* Set exercise: Quote every line of the material beneath this one.

+ + + +

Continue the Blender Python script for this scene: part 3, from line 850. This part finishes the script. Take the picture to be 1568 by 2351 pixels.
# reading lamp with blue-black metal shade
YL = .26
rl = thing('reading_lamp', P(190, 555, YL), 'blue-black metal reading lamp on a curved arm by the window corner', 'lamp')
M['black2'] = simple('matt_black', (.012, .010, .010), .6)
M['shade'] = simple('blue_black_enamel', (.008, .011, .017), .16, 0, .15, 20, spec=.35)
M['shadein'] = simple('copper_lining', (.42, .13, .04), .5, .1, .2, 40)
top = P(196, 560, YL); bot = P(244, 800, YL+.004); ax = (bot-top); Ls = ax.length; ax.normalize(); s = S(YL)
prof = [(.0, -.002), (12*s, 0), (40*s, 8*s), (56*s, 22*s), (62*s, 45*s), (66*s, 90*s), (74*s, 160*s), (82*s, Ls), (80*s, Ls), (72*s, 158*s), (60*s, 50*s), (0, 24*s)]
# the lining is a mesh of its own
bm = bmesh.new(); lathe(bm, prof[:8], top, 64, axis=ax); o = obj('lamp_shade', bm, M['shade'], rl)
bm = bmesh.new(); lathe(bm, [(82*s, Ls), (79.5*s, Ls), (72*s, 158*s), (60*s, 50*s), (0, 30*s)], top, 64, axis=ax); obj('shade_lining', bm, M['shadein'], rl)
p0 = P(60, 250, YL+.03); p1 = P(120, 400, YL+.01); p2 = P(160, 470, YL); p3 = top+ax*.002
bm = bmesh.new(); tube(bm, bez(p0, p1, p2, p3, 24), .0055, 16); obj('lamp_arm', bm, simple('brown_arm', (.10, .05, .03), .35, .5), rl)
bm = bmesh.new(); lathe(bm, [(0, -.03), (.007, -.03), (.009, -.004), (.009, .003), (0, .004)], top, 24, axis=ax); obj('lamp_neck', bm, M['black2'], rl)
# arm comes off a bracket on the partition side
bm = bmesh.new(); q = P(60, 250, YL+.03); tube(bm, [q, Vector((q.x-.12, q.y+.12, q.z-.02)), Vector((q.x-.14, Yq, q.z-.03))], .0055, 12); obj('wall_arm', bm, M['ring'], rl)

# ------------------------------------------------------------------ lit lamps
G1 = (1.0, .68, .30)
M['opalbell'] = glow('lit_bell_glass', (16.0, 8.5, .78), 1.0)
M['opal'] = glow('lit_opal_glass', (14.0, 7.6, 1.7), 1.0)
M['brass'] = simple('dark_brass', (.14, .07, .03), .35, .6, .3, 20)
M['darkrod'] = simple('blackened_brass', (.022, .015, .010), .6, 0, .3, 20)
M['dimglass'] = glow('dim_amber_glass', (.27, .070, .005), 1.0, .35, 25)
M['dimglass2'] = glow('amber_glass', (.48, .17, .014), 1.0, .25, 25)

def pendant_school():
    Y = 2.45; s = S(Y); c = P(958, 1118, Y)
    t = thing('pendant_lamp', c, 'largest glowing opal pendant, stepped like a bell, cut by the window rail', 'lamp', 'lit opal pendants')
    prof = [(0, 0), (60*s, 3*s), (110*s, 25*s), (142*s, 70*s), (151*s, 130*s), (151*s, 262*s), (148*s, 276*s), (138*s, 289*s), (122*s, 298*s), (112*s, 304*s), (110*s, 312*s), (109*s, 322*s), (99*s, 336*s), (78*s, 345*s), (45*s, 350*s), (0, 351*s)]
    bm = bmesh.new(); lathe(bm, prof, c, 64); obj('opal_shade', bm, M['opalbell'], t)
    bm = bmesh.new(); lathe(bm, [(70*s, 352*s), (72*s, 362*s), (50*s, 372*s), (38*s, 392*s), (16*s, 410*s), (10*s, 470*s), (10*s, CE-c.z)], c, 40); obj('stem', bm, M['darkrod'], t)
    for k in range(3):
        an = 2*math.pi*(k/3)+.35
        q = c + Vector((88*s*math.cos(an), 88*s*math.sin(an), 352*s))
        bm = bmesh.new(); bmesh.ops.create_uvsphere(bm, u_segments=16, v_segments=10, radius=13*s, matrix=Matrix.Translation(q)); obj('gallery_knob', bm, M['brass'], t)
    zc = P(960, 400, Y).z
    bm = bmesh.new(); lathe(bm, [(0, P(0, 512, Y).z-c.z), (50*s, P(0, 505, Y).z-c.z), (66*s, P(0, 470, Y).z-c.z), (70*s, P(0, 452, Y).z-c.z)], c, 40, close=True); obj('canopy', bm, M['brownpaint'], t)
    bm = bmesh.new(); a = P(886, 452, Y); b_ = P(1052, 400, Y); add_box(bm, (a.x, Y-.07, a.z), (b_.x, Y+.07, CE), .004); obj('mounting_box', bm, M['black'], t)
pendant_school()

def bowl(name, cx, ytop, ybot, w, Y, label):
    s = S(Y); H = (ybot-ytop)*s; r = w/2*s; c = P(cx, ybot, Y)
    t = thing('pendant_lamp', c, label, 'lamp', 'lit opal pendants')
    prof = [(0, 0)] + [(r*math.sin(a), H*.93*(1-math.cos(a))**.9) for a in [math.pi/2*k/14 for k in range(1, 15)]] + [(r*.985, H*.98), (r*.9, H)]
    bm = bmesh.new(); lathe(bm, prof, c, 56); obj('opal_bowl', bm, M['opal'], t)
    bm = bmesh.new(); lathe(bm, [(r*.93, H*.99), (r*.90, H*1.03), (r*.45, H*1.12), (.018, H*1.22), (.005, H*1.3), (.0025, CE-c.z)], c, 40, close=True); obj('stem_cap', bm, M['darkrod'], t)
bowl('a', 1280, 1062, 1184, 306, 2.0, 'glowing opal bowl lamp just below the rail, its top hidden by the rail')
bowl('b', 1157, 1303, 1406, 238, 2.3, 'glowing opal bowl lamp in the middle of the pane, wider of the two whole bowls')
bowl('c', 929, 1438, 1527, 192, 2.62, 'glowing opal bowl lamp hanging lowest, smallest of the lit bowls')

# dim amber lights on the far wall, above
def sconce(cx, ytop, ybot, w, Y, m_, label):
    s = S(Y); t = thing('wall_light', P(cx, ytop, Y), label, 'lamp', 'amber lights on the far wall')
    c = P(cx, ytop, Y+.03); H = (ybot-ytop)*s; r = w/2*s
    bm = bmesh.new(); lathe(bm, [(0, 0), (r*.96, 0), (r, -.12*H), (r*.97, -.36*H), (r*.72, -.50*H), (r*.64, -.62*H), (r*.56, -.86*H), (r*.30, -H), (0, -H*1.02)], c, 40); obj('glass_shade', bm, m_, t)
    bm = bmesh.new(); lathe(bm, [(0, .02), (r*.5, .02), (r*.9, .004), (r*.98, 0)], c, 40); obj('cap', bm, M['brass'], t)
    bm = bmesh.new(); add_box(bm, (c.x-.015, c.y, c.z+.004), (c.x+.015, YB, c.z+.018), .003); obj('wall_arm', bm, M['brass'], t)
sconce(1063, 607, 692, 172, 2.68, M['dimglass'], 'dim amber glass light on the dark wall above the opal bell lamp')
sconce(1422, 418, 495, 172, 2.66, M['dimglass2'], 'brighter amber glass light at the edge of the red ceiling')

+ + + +

* Full output:
Continue the Blender Python script for this scene: part 3, from line 850. This part finishes the script. Take the picture to be 1568 by 2351 pixels.
# reading lamp with blue-black metal shade
YL = .26
rl = thing('reading_lamp', P(190, 555, YL), 'blue-black metal reading lamp on a curved arm by the window corner', 'lamp')
M['black2'] = simple('matt_black', (.012, .010, .010), .6)
M['shade'] = simple('blue_black_enamel', (.008, .011, .017), .16, 0, .15, 20, spec=.35)
M['shadein'] = simple('copper_lining', (.42, .13, .04), .5, .1, .2, 40)
top = P(196, 560, YL); bot = P(244, 800, YL+.004); ax = (bot-top); Ls = ax.length; ax.normalize(); s = S(YL)
prof = [(.0, -.002), (12*s, 0), (40*s, 8*s), (56*s, 22*s), (62*s, 45*s), (66*s, 90*s), (74*s, 160*s), (82*s, Ls), (80*s, Ls), (72*s, 158*s), (60*s, 50*s), (0, 24*s)]
# the lining is a mesh of its own
bm = bmesh.new(); lathe(bm, prof[:8], top, 64, axis=ax); o = obj('lamp_shade', bm, M['shade'], rl)
bm = bmesh.new(); lathe(bm, [(82*s, Ls), (79.5*s, Ls), (72*s, 158*s), (60*s, 50*s), (0, 30*s)], top, 64, axis=ax); obj('shade_lining', bm, M['shadein'], rl)
p0 = P(60, 250, YL+.03); p1 = P(120, 400, YL+.01); p2 = P(160, 470, YL); p3 = top+ax*.002
bm = bmesh.new(); tube(bm, bez(p0, p1, p2, p3, 24), .0055, 16); obj('lamp_arm', bm, simple('brown_arm', (.10, .05, .03), .35, .5), rl)
bm = bmesh.new(); lathe(bm, [(0, -.03), (.007, -.03), (.009, -.004), (.009, .003), (0, .004)], top, 24, axis=ax); obj('lamp_neck', bm, M['black2'], rl)
# arm comes off a bracket on the partition side
bm = bmesh.new(); q = P(60, 250, YL+.03); tube(bm, [q, Vector((q.x-.12, q.y+.12, q.z-.02)), Vector((q.x-.14, Yq, q.z-.03))], .0055, 12); obj('wall_arm', bm, M['ring'], rl)

# ------------------------------------------------------------------ lit lamps
G1 = (1.0, .68, .30)
M['opalbell'] = glow('lit_bell_glass', (16.0, 8.5, .78), 1.0)
M['opal'] = glow('lit_opal_glass', (14.0, 7.6, 1.7), 1.0)
M['brass'] = simple('dark_brass', (.14, .07, .03), .35, .6, .3, 20)
M['darkrod'] = simple('blackened_brass', (.022, .015, .010), .6, 0, .3, 20)
M['dimglass'] = glow('dim_amber_glass', (.27, .070, .005), 1.0, .35, 25)
M['dimglass2'] = glow('amber_glass', (.48, .17, .014), 1.0, .25, 25)

def pendant_school():
    Y = 2.45; s = S(Y); c = P(958, 1118, Y)
    t = thing('pendant_lamp', c, 'largest glowing opal pendant, stepped like a bell, cut by the window rail', 'lamp', 'lit opal pendants')
    prof = [(0, 0), (60*s, 3*s), (110*s, 25*s), (142*s, 70*s), (151*s, 130*s), (151*s, 262*s), (148*s, 276*s), (138*s, 289*s), (122*s, 298*s), (112*s, 304*s), (110*s, 312*s), (109*s, 322*s), (99*s, 336*s), (78*s, 345*s), (45*s, 350*s), (0, 351*s)]
    bm = bmesh.new(); lathe(bm, prof, c, 64); obj('opal_shade', bm, M['opalbell'], t)
    bm = bmesh.new(); lathe(bm, [(70*s, 352*s), (72*s, 362*s), (50*s, 372*s), (38*s, 392*s), (16*s, 410*s), (10*s, 470*s), (10*s, CE-c.z)], c, 40); obj('stem', bm, M['darkrod'], t)
    for k in range(3):
        an = 2*math.pi*(k/3)+.35
        q = c + Vector((88*s*math.cos(an), 88*s*math.sin(an), 352*s))
        bm = bmesh.new(); bmesh.ops.create_uvsphere(bm, u_segments=16, v_segments=10, radius=13*s, matrix=Matrix.Translation(q)); obj('gallery_knob', bm, M['brass'], t)
    zc = P(960, 400, Y).z
    bm = bmesh.new(); lathe(bm, [(0, P(0, 512, Y).z-c.z), (50*s, P(0, 505, Y).z-c.z), (66*s, P(0, 470, Y).z-c.z), (70*s, P(0, 452, Y).z-c.z)], c, 40, close=True); obj('canopy', bm, M['brownpaint'], t)
    bm = bmesh.new(); a = P(886, 452, Y); b_ = P(1052, 400, Y); add_box(bm, (a.x, Y-.07, a.z), (b_.x, Y+.07, CE), .004); obj('mounting_box', bm, M['black'], t)
pendant_school()

def bowl(name, cx, ytop, ybot, w, Y, label):
    s = S(Y); H = (ybot-ytop)*s; r = w/2*s; c = P(cx, ybot, Y)
    t = thing('pendant_lamp', c, label, 'lamp', 'lit opal pendants')
    prof = [(0, 0)] + [(r*math.sin(a), H*.93*(1-math.cos(a))**.9) for a in [math.pi/2*k/14 for k in range(1, 15)]] + [(r*.985, H*.98), (r*.9, H)]
    bm = bmesh.new(); lathe(bm, prof, c, 56); obj('opal_bowl', bm, M['opal'], t)
    bm = bmesh.new(); lathe(bm, [(r*.93, H*.99), (r*.90, H*1.03), (r*.45, H*1.12), (.018, H*1.22), (.005, H*1.3), (.0025, CE-c.z)], c, 40, close=True); obj('stem_cap', bm, M['darkrod'], t)
bowl('a', 1280, 1062, 1184, 306, 2.0, 'glowing opal bowl lamp just below the rail, its top hidden by the rail')
bowl('b', 1157, 1303, 1406, 238, 2.3, 'glowing opal bowl lamp in the middle of the pane, wider of the two whole bowls')
bowl('c', 929, 1438, 1527, 192, 2.62, 'glowing opal bowl lamp hanging lowest, smallest of the lit bowls')

# dim amber lights on the far wall, above
def sconce(cx, ytop, ybot, w, Y, m_, label):
    s = S(Y); t = thing('wall_light', P(cx, ytop, Y), label, 'lamp', 'amber lights on the far wall')
    c = P(cx, ytop, Y+.03); H = (ybot-ytop)*s; r = w/2*s
    bm = bmesh.new(); lathe(bm, [(0, 0), (r*.96, 0), (r, -.12*H), (r*.97, -.36*H), (r*.72, -.50*H), (r*.64, -.62*H), (r*.56, -.86*H), (r*.30, -H), (0, -H*1.02)], c, 40); obj('glass_shade', bm, m_, t)
    bm = bmesh.new(); lathe(bm, [(0, .02), (r*.5, .02), (r*.9, .004), (r*.98, 0)], c, 40); obj('cap', bm, M['brass'], t)
    bm = bmesh.new(); add_box(bm, (c.x-.015, c.y, c.z+.004), (c.x+.015, YB, c.z+.018), .003); obj('wall_arm', bm, M['brass'], t)
sconce(1063, 607, 692, 172, 2.68, M['dimglass'], 'dim amber glass light on the dark wall above the opal bell lamp')
sconce(1422, 418, 495, 172, 2.66, M['dimglass2'], 'brighter amber glass light at the edge of the red ceiling')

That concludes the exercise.